In my case it would be a lie to say this recognition I receive, (which is a kind of validation of the constant internal private dialogue I have with myself on womanhood, femininity, sensuality, sexuality etc) isn't part of the pleasure. It's not the only pleasure, but it's certainly part of it. But even if this weren't the case, my work isn't less valuable just because it isn't collected the way, say, Mapplethorpe is, or because it's not discussed on University art courses, or because it hasn't been published in a hard back book. I don't do it for those reasons anyway, though like the other pleasures that come from photographing beautiful naked women, they would not be refused should they ever arrive.
I believe I must think about myself as whole person. Art has a small but important place in my life. I don't describe myself an artist; I don't describe myself a loss adjuster; I don't describe myself a father, even though I am all these things. I don't really know how to describe myself. I'm just me, I guess. My photos express some of the thoughts in my head. Perhaps there are artists who will feel their life isn't worth living without making art, but I'm not one of them, although it would be difficult. There are other people who think life isn't worth living if their football team loses a match on Saturday; I'm not one of those people either.
For me, my photography is like an addiction - and at the moment I can't live without it. But it's also a fairly recent sublimation of various neuroses, the last vestiges of which still continue to drive other preoccupations (as well as my photography) in my now reasonably well integrated life. This is the continuum I mentioned in an earlier reply. However, I can now stand back from a lot of what I do and observe myself reasonably well. Most of my observations are with affectionate bemusement because looking at me, you would imagine that these preoccupations should be easy to cast aside. But they are not!
But nor are they simply brute features of my character and personality either. They're not like my blue eyes, my 34" inside leg, my baldy head, or the fact that I was born in Ireland, etc ... ie facts that are simply impossible to change! Some of my recent preoccupations, of which photography is just one example, have resulted in pain for one who is very close to my heart. Preoccupations, whether they be with photography or football teams or anything else, aren't really the point: the point (for me anyway) is that I can see I have choices to make about them.
So I never thought for a moment that the choices before me were about whether I keep a partner who sometimes (rightly) complains. In fact, I would consider it’s a stupid eliminative reduction to even pose the problem in that way. I hope my earlier replies now make some sense in that light.
An old joke of sorts, ask a mathematician, what is the sum of 1+1 and they'll tell you 2
ask a statistician what is the sum of 1+1 and they'll tell you 1.99999 plus the variable,
ask a good accountant what is the sum of 1+1 and they'll ask you, what do you want it to be!!!.

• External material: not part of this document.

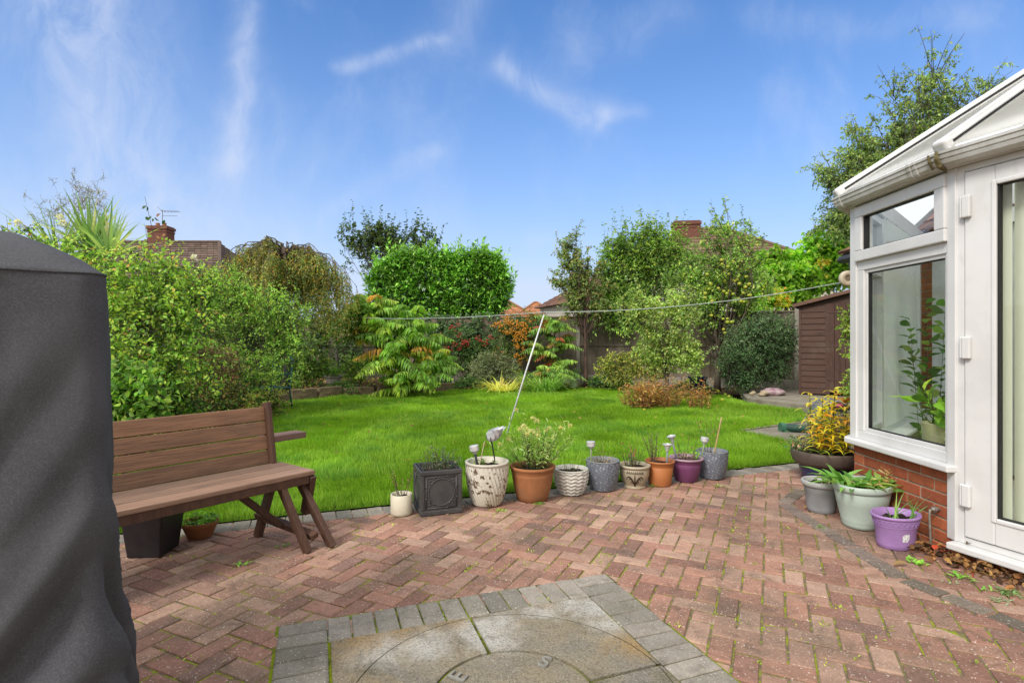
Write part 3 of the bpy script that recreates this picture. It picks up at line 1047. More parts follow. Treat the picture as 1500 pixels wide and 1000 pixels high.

As photographers/artist's are visual communications are great but sometime we need to do more...
Relationships, money, hardships can all be worked around if we know what it is that we want and what we will have to do to get it. Making a decision is not hard, the hard part is living with it.
So I'd say be the good accountant and ask yourself what do you want it to be, for only you can answer the question you pose.
Take care
T.
"For the children of this world are wiser in their generation than the children of light. Wherefore make unto yourselves friends out of the mammon of iniquity so that when you die they may receive you into everlasting dwellings."